Ce n’est évidemment pas un problème uniquement quantitatif. C’est pour cela que je soulignais le fait que les réformes, depuis trente ans, ont détruit l’école et que les résultats catastrophiques des élèves français dans les comparaisons internationales ne sont pas dus à la politique actuelle du gouvernement car il y a toujours « un effet retard ».

François Hollande dit qu’il va recréer des postes, mais je doute qu’il puisse le faire. En période de crise, avec une dette absolument abyssale, l’honnêteté voudrait que l’on ne fasse pas ce genre de promesses.

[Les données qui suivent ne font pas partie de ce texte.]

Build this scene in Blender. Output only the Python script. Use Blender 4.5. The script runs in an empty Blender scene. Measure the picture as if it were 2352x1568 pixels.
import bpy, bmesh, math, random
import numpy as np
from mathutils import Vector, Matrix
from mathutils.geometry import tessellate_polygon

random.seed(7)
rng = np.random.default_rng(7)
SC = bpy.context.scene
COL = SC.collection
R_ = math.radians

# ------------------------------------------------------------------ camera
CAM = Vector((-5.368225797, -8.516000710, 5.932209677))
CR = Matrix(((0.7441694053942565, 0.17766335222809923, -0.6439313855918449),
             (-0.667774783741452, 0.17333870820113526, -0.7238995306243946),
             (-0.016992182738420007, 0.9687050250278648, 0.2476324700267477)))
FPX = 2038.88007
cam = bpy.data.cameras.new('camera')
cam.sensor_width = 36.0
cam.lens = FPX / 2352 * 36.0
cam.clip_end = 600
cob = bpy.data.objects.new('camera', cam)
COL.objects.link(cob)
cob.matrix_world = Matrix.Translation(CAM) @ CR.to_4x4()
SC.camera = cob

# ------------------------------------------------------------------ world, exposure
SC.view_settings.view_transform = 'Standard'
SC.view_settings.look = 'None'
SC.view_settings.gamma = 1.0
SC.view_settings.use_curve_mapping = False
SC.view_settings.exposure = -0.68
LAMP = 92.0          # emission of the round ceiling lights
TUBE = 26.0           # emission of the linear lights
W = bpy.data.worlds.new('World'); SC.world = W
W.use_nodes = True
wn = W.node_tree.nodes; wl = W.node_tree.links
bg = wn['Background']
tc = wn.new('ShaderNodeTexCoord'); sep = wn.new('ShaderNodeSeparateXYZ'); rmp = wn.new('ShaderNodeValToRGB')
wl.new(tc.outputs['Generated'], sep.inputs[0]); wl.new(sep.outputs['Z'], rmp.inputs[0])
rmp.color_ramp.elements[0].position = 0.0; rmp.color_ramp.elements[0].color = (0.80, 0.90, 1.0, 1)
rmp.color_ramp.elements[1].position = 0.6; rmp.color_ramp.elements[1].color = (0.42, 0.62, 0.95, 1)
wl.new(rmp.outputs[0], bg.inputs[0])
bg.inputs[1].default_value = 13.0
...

Quand bien même il voudrait réellement le faire, cela ne permettra pas de retrouver le nombre d’enseignants qui existait avant 2007 pour une raison simple : cette année, 1000 postes au CAPES ont été laissés vacants. Il n’y a tout simplement pas assez de candidats. Pour qu’un jury de CAPES, sachant le manque de professeurs aujourd’hui, décide de ne pas pourvoir des postes, c’est vraiment qu’il a estimé que les candidats n’avaient pas le niveau.

Comment explique-t-on alors ce manque de candidats à la profession d’enseignant ?

Le métier a été détruit depuis trente ans. Les différentes réformes ont fait qu’il est devenu impossible d’enseigner dans les classes. Les professeurs se sentent démunis, dévalorisés. Quand un enfant n’a pas appris, dès la maternelle, à se comporter comme un élève, cela nécessite un gros travail pédagogique. Quand ce travail n’a pas été fait en amont, arrivé au collège, cela devient intenable. Les enfants qui ont mal appris à lire sont en souffrance. Vous imaginez passer huit heures par jour assis sur une chaise, à ne pas comprendre ce que l’on fait là parce que l’on n’a pas eu les bases. C’est d’une violence terrible, beaucoup d’enfants ne le supportent pas, et c’est tout à fait normal.

Si l’on regarde les systèmes qui fonctionnent le mieux (les systèmes asiatiques), les professeurs y sont beaucoup plus valorisés. D’abord ils sont mieux payés et ensuite, l’ensemble de la société est faite de telle sorte que l’on estime que l’autorité d’un professeur ne se remet pas en cause. On est très loin de cela aujourd’hui en France. On a vécu des décennies de destruction de toutes formes d’autorité, on ne doit pas s’étonner ensuite que des jeunes gens ne veulent plus assumer ce métier bancal où on leur demande d’exercer leur autorité tout en le leur interdisant. Une société doit savoir ce qu’elle veut.

Le rapport Pochard, lancé en 2007 par Nicolas Sarkozy, envisage une augmentation des obligations hebdomadaires de service de 18 à 22 heures pour les titulaires d'un CAPES. Que pensez-vous de cette mesure ?

Je crois que cela dépend totalement de l’endroit. Le métier n’est pas le même dans un endroit ou l’établissement scolaire va être plus calme et un endroit où cela sera plus difficile. Le métier n’est pas le même quand on vit sa première année ou quand l’on a quinze ans d’expérience.

Graduer les obligations horaires pourrait être une bonne idée. Par exemple, je pense que le plus douloureux pour les jeunes professeurs qui entament leur première année, c’est le fait que l’on ait retiré les aménagements horaires qu’ils avaient auparavant. Autrefois les stagiaires qui débutaient dans le métier n’avaient que six heures par semaine, ce qui leur permettait de respirer un peu, de prendre leurs marques. Il faudrait pouvoir moduler en fonction des circonstances.